Begin day two of my trip to South Africa entirely so far spent NOT in South Africa. Finally, after learning from my mistakes and knowing through experience which direction to head out of Ft. Lauderdale, I made it safely to Atlanta, only to get lost and make Rose come and find me. My trip to South Africa is not starting well at this point. Rose gave me keys to her house as she was going to work and she told me to not open the door to anyone, or talk to anyone, and to park behind the house. As usual, I was like ok Rose whatever you say. I didn't question her at the time because I was too tired. As I was asleep around 10pm in Rose's house of no shades and it was pitch black outside, someone knocked on the door, and knocked, and knocked for I'm not kidding, 30 minutes. I texted Rose and our texts went like this:

Jerri: Someone's knocking on the door. What do I do?
Rose:HIDE
Jerri:It's hard to hide in a house with NO blinds!
Rose: Then freeze...like a statue!
Jerri:Should I be afraid?
Rose:YES! VERY!
Jerri:Why?
Rose:I'll explain later.

So after standing like a statue for an hour and thoroughly freaked out I decided I was going to have to make like a tree and run for my car. When I finally met Rose later after checking into a nice safe hotel she tells me she thought I was joking about someone knocking on the door and there was absolutely no reason why I should be afraid. To make up for it she bought me a beer (knowing full well I don't drink beer) and then promptly in typical Rose fashion drank it herself!

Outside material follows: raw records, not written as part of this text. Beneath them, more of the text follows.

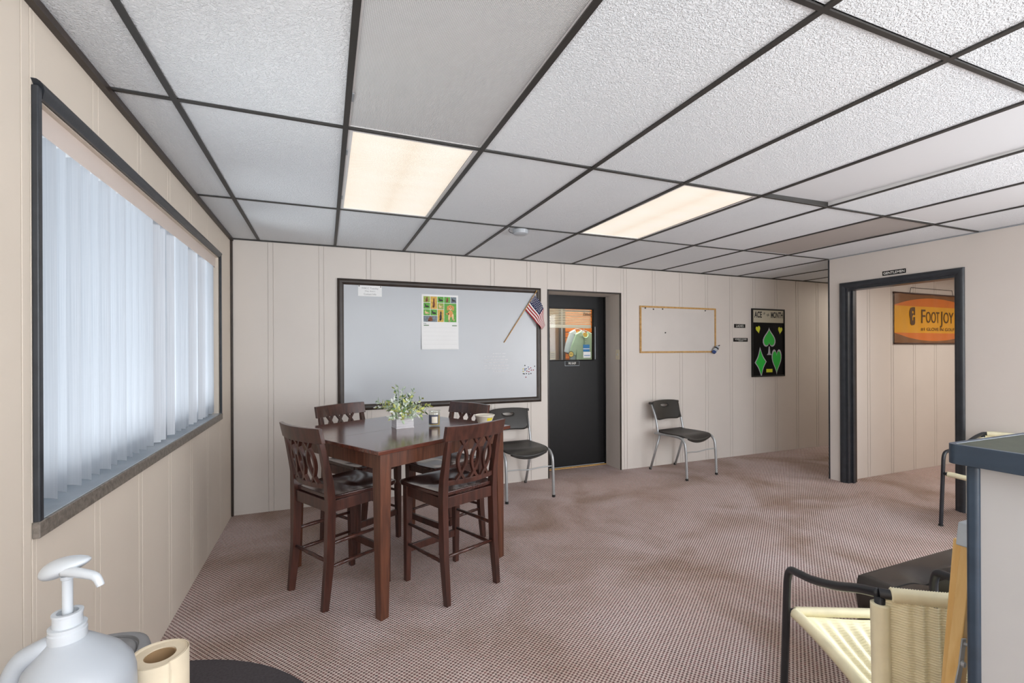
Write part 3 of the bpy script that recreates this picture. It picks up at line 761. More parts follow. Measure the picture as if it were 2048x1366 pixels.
def btext(s, x0, x1, z, h, name='lettering', bold=0.0):
    o = text(s, bn, (0, 0, 0), (0, 0, 0), M['banner_text'], x1 - x0, h, name, bold=bold)
    for v in o.data.vertices: v.co = (v.co.x + (x0 + x1) / 2, v.co.y + z, 0)
    return on_banner(o)
btext('F', -0.250, -0.180, 0.030, 0.155)
btext('OOT', -0.165, 0.105, 0.022, 0.130)
btext('J', 0.118, 0.165, 0.000, 0.190)
btext('OY', 0.185, 0.385, 0.022, 0.130)
btext('#1 GLOVE IN GOLF', -0.262, 0.400, -0.118, 0.040)
eb = MB()
em = [(-0.42, 0.13), (-0.455, 0.12), (-0.475, 0.08), (-0.475, 0.04), (-0.462, 0.0), (-0.458, -0.06), (-0.43, -0.075), (-0.39, -0.07), (-0.372, -0.05), (-0.370, 0.02), (-0.40, 0.02), (-0.40, -0.02), (-0.425, -0.02), (-0.425, 0.03), (-0.40, 0.045), (-0.40, 0.06), (-0.43, 0.06), (-0.43, 0.085), (-0.395, 0.09), (-0.385, 0.04), (-0.370, 0.04), (-0.370, 0.13)]
eb.add([(u, v, 0) for u, v in em], [tuple(range(len(em)))])
o = eb.build('emblem', M['banner_text'], bn)
tb = bmesh.new(); tb.from_mesh(o.data); bmesh.ops.triangulate(tb, faces=tb.faces); tb.to_mesh(o.data); tb.free()
on_banner(o)

# ------------------------------------------------------------------ big whiteboard and what hangs on it
bd = thing('whiteboard', 'large whiteboard in a dark moulded frame on the back wall', 'whiteboard', (0, 0, 0))
bx0, bx1, bz0, bz1 = 0.838, 2.872, 0.835, 2.042
MB().box(bx0 + 0.05, bx1 - 0.05, -0.012, 0.0, bz0 + 0.045, bz1 - 0.045).build('panel', M['whiteboard'], bd)
wq = 0.058
casing('frame_bar', (bx0, 0, bz1), (bx1, 0, bz1), (0, 0, -1), wq, 0.026, M['brown_trim'], bd, (0, -1, 0))
casing('frame_bar', (bx1, 0, bz0), (bx0, 0, bz0), (0, 0, 1), wq, 0.026, M['brown_trim'], bd, (0, -1, 0))
casing('frame_bar', (bx0, 0, bz0), (bx0, 0, bz1), (1, 0, 0), wq, 0.026, M['brown_trim'], bd, (0, -1, 0))
casing('frame_bar', (bx1, 0, bz1), (bx1, 0, bz0), (-1, 0, 0), wq, 0.026, M['brown_trim'], bd, (0, -1, 0))
# wiped marker writing: rows of short strokes on the board
mk = MB(); rnd = random.Random(3)
for r, zz in enumerate((1.345, 1.315, 1.285, 1.255, 1.225, 1.195, 1.165)):
    x = 2.235 + (0.09 if r in (0, 6) else 0.0)
    while x < 2.47 + (0.0 if r else -0.03):
        w = rnd.uniform(0.012, 0.04)
        mk.add([(x, -0.0124, zz), (x + w, -0.0124, zz + rnd.uniform(-0.004, 0.004)), (x + w, -0.0124, zz + 0.006), (x, -0.0124, zz + 0.006)], [(0, 1, 2, 3)]); x += w + rnd.uniform(0.004, 0.012)
mk.build('marker_writing', M['faint_print'], bd)

cal = thing('calendar', 'wall calendar with dog photographs over a month page, pinned to the whiteboard', 'calendar', (1.780, -0.013, 1.66))
MB().box(-0.181, 0.181, -0.003, 0, -0.005, 0.268).build('picture_page', M['paper'], cal)
MB().grid(lambda u, v: Vector((-0.183 + 0.366 * u, -0.004 - 0.010 * (1 - v) ** 2, -0.266 + 0.262 * v)), 1, 6).build('month_page', M['paper'], cal, solid=0.002)
def ph(x0, x1, z0, z1, mat, dog=None, dm=None):
    p = MB().box(x0, x1, -0.0038, -0.003, z0, z1).build('photo', mat, cal)
    if dog:
        cx, cz, w, h = (x0 + x1) / 2, (z0 + z1) / 2, (x1 - x0), (z1 - z0)
        m = MB()
        for (ox, oz, rx, rz) in dog:
            m.add([(cx + (ox + rx * cos(a)) * w, -0.0042, cz + (oz + rz * sin(a)) * h) for a in [2 * pi * k / 14 for k in range(14)]], [tuple(range(14))])
        m.build('dog_figure', dm, p)
SIT = [(0, -0.12, 0.18, 0.28), (0.02, 0.22, 0.12, 0.14), (-0.12, -0.3, 0.08, 0.1)]
LIE = [(0, -0.1, 0.3, 0.16), (-0.2, 0.14, 0.1, 0.14), (0.25, -0.16, 0.14, 0.07)]
cx_ = [-0.163, -0.095, -0.026, 0.040, 0.106, 0.163]
rz_ = [0.249, 0.186, 0.123, 0.060, 0.002]
g = 0.004
ph(cx_[0], cx_[1] - g, rz_[1] + g, rz_[0], M['photo_olive'], SIT, M['dog_brown'])
ph(cx_[1], cx_[2] - g, rz_[2] + g, rz_[0], M['photo_straw'], SIT, M['dog_brown'])
ph(cx_[2], cx_[3] - g, rz_[1] + g, rz_[0], M['photo_green'], LIE, M['dog_dark'])
ph(cx_[3], cx_[4] - g, rz_[1] + g, rz_[0], M['photo_green'], SIT, M['dog_brown'])
ph(cx_[4], cx_[5], rz_[1] + g, rz_[0], M['photo_grey'], LIE, M['dog_dark'])
ph(cx_[0], cx_[1] - g, rz_[2] + g, rz_[1], M['photo_green'], LIE, M['dog_dark'])
ph(cx_[2], cx_[3] - g, rz_[2] + g, rz_[1], M['photo_olive'], LIE, M['dog_cream'])
ph(cx_[0], cx_[1] - g, rz_[3] + g, rz_[2], M['photo_green'], LIE, M['dog_cream'])
ph(cx_[1], cx_[2] - g, rz_[3] + g, rz_[2], M['photo_green'], LIE, M['dog_dark'])
ph(cx_[0], cx_[2] - g, rz_[4], rz_[3], M['photo_grey'], SIT, M['dog_brown'])
ph(cx_[2], cx_[3] - g, rz_[4], rz_[2], M['photo_straw'], SIT, M['dog_dark'])
p = MB().box(cx_[3], cx_[5], -0.0038, -0.003, rz_[4], rz_[1]).build('photo', M['photo_green'], cal)
def blob(m, x, z, rx, rz, y):
    m.add([(x + rx * cos(a), y, z + rz * sin(a)) for a in [2 * pi * k / 18 for k in range(18)]], [tuple(range(18))])
m = MB(); cxg = 0.103
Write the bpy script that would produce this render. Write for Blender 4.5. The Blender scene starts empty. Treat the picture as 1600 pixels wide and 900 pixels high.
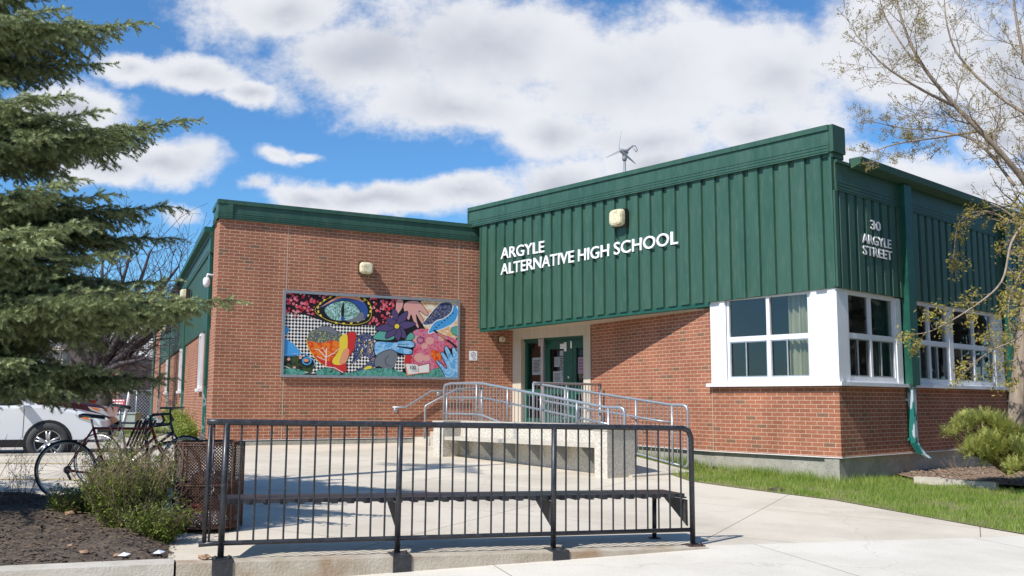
import bpy, bmesh, math, random
import numpy as np
from mathutils import Vector, Matrix
R=math.radians
random.seed(7); rng=np.random.default_rng(7)
scene=bpy.context.scene
col=scene.collection
# ------------------------------------------------------------------ camera
FPX,PITCH,ROLL=1469.15,0.11945,0.0045
EYE=1.25
cd=bpy.data.cameras.new('camera'); cam=bpy.data.objects.new('camera',cd); col.objects.link(cam)
cd.sensor_width=36; cd.lens=FPX/1600*36; cd.clip_start=0.05; cd.clip_end=3000
cam.matrix_world=Matrix.Translation((0,0,EYE))@Matrix.Rotation(math.pi/2+PITCH,4,'X')@Matrix.Rotation(ROLL,4,'Z')
scene.camera=cam
# ------------------------------------------------------------------ light
SUN_H=Vector((0.67,0.742)).normalized()     # direction the light travels over the ground
SUN_EL=R(48)
sd=bpy.data.lights.new('sun','SUN'); sun=bpy.data.objects.new('sun',sd); col.objects.link(sun)
sd.energy=4.2; sd.angle=R(0.55); sd.color=(1.0,0.955,0.89)
trav=Vector((SUN_H.x*math.cos(SUN_EL),SUN_H.y*math.cos(SUN_EL),-math.sin(SUN_EL)))
sun.rotation_euler=trav.to_track_quat('-Z','Y').to_euler()
world=bpy.data.worlds.new('World'); scene.world=world; world.use_nodes=True
scene.view_settings.view_transform='Standard'; scene.view_settings.look='None'
scene.view_settings.exposure=0.38; scene.view_settings.gamma=1.0
def skydir(u,v):
    x=(u-800)/FPX; up=-(v-450)/FPX
    c,s=math.cos(PITCH),math.sin(PITCH)
    X,Y,Z=x,c-up*s,s+up*c
    return X/Y,Z/Y
def build_world():
    nt=world.node_tree; nt.nodes.clear(); N=nt.nodes; L=nt.links
    out=N.new('ShaderNodeOutputWorld'); bg=N.new('ShaderNodeBackground'); bg.inputs[1].default_value=0.1
    L.new(bg.outputs[0],out.inputs[0])
    sky=N.new('ShaderNodeTexSky'); sky.sky_type='NISHITA'; sky.sun_disc=False
    sky.sun_elevation=SUN_EL; sky.sun_rotation=math.atan2(-SUN_H.x,-SUN_H.y)
    sky.air_density=1.0; sky.dust_density=0.3; sky.ozone_density=2.2
    tint=N.new('ShaderNodeMix'); tint.data_type='RGBA'; tint.blend_type='MULTIPLY'; tint.inputs[0].default_value=1
    L.new(sky.outputs[0],tint.inputs[6]); tint.inputs[7].default_value=(0.54,0.93,1.24,1)
    tc=N.new('ShaderNodeTexCoord')
    sep=N.new('ShaderNodeSeparateXYZ'); L.new(tc.outputs['Generated'],sep.inputs[0])
    def M(op,a,b=None,c=None,clamp=False):
        n=N.new('ShaderNodeMath'); n.operation=op; n.use_clamp=clamp
        for i,x in enumerate((a,b,c)):
            if x is None: continue
            if isinstance(x,(int,float)): n.inputs[i].default_value=x
            else: L.new(x,n.inputs[i])
        return n.outputs[0]
    ay=M('MAXIMUM',M('ABSOLUTE',sep.outputs[1]),0.08)
    px=M('DIVIDE',sep.outputs[0],ay); pz=M('DIVIDE',sep.outputs[2],ay)
    comb=N.new('ShaderNodeCombineXYZ'); L.new(px,comb.inputs[0]); L.new(pz,comb.inputs[1])
    # warp of the cloud outlines
    def noise(scale,detail,rough,off,sx=1,sy=1):
        mp=N.new('ShaderNodeMapping'); L.new(comb.outputs[0],mp.inputs[0]); mp.inputs['Location'].default_value=(off,off*.7,0); mp.inputs['Scale'].default_value=(sx,sy,1)
        n=N.new('ShaderNodeTexNoise'); L.new(mp.outputs[0],n.inputs['Vector']); n.inputs['Scale'].default_value=scale
        n.inputs['Detail'].default_value=detail; n.inputs['Roughness'].default_value=rough
        return n.outputs[0]
    w1=noise(5.5,6,.6,3.1); w2=noise(5.5,6,.6,9.3)
    wx=M('ADD',px,M('MULTIPLY',M('SUBTRACT',w1,.5),.10)); wz=M('ADD',pz,M('MULTIPLY',M('SUBTRACT',w2,.5),.085))
    blobs=[(420,20,150,70),(560,95,200,85),(760,70,260,120),(700,165,180,60),(860,200,120,62),(1000,120,260,140),(1200,110,180,110),(1010,215,180,55),(1180,190,110,40),
           (1420,70,230,115),(1580,120,160,140),
           (215,108,60,29),(300,112,90,36),(380,138,65,29),(590,310,190,36),(480,318,90,29),(720,300,110,32),(880,290,110,55),(1020,250,120,45),
           (255,258,110,42),(180,275,80,34),(120,185,110,48),(60,200,90,50),(440,245,30,8),(492,240,18,5),(286,333,30,7),(398,300,20,7),
           (1500,285,170,55),(1400,330,120,40),(1290,235,50,12),(1560,215,90,50),
           (110,520,230,60),(300,560,160,50),(-150,400,170,70),(-250,120,200,90),(1850,200,220,120),(1900,420,250,70),(600,-160,380,90),(1200,-220,400,110)]
    acc=None
    for (u,v,rx,ry) in blobs:
        soft=.5 if ry<28 else 1.0; sm_=ry<28; rx*=1.5 if sm_ else 1; ry*=1.9 if sm_ else 1
        a,b=skydir(u,v); rx/=FPX; ry/=FPX
        d=N.new('ShaderNodeVectorMath'); d.operation='LENGTH'
        c2=N.new('ShaderNodeCombineXYZ')
        L.new(M('MULTIPLY',M('SUBTRACT',wx,a),1/rx),c2.inputs[0]); L.new(M('MULTIPLY',M('SUBTRACT',wz,b),1/ry),c2.inputs[1])
        L.new(c2.outputs[0],d.inputs[0])
        k=M('MULTIPLY',M('SUBTRACT',1.0,d.outputs['Value']),soft)
        acc=k if acc is None else M('SMOOTH_MAX',acc,k,.12)
    fb=noise(12,12,.66,1.7,1,1.3)
    fb2=noise(3.6,8,.58,4.4,1,1.25)
    m=M('ADD',M('ADD',acc,M('MULTIPLY',M('SUBTRACT',fb,.5),1.45)),M('MULTIPLY',M('SUBTRACT',fb2,.5),.9))
    mr=N.new('ShaderNodeMapRange'); mr.interpolation_type='SMOOTHSTEP'; L.new(m,mr.inputs[0])
    mr.inputs[1].default_value=-.14; mr.inputs[2].default_value=.46
    # cloud brightness: bright rims, softly grey in the thick middle
    thick=N.new('ShaderNodeMapRange'); L.new(M('ADD',acc,M('MULTIPLY',M('SUBTRACT',noise(4.5,5,.55,6.6),.5),1.5)),thick.inputs[0]); thick.interpolation_type='SMOOTHSTEP'
    thick.inputs[1].default_value=.30; thick.inputs[2].default_value=1.25
    cr=N.new('ShaderNodeMix'); cr.data_type='RGBA'; L.new(thick.outputs[0],cr.inputs[0])
    cr.inputs[6].default_value=(6.5,6.6,6.95,1); cr.inputs[7].default_value=(4.1,4.35,5.0,1)
    det=M('ADD',.93,M('MULTIPLY',fb,.14))
    cs=N.new('ShaderNodeMix'); cs.data_type='RGBA'; cs.blend_type='MULTIPLY'; cs.inputs[0].default_value=1
    cc=N.new('ShaderNodeCombineXYZ'); [L.new(det,cc.inputs[i]) for i in range(3)]
    L.new(cr.outputs[2],cs.inputs[6]); L.new(cc.outputs[0],cs.inputs[7])
    mix=N.new('ShaderNodeMix'); mix.data_type='RGBA'; L.new(M('MULTIPLY',mr.outputs[0],.97),mix.inputs[0]); L.new(tint.outputs[2],mix.inputs[6]); L.new(cs.outputs[2],mix.inputs[7])
    L.new(mix.outputs[2],bg.inputs[0])
build_world()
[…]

To be continued tomorrow...

Sunday, April 10, 2005

Checked out of retirement community, now going to South Africa

Today I checked out of the retirement community (I'm not quite ready to retire) and moved back into Mary's Crew House. Oh, also have a new job but don't start until May 7 where the boat will fly me to Nassau where we'll do a delivery to NYC. So until then, instead of hanging out in Ft. Lauderdale at retirement communities I'm going to South Africa for two weeks. I guess I'll chill out in Cape Town, go to Mandela's jail cell, and head up to Jo'berg and then to Kruger. No set plans yet, as I usually don't have any plans and it usually works out ok. Why ruin a good thing with planning? Oh, but upon my dad's request I guess I'll get some shots and stuff. Just in case I get Malaria which I imagine might suck.

Saturday, April 09, 2005

Now living in a retirement community in Hallendale Beach, Florida

I quit my absolutely horrendous job on Friday and decided that I owe myself a vacation so I checked into a retirement community accidentally. I looked up health spas online and thought I had found this really cool spa where you could do yoga all day long and sit on the beach and get three meals a day which are vegan. I now realize that the "Yoga" classes actually mean light stretching for those with arthritis and vegan meals means prechewed food as people here have no teeth to eat with. Why does this happen to me? Now I am afraid to go outside my room as everyone is 100 years older than me and look at me like I'm crazy. And I believe they are old enough to know it's true, I am crazy. What have I done now? I think I might be losing it.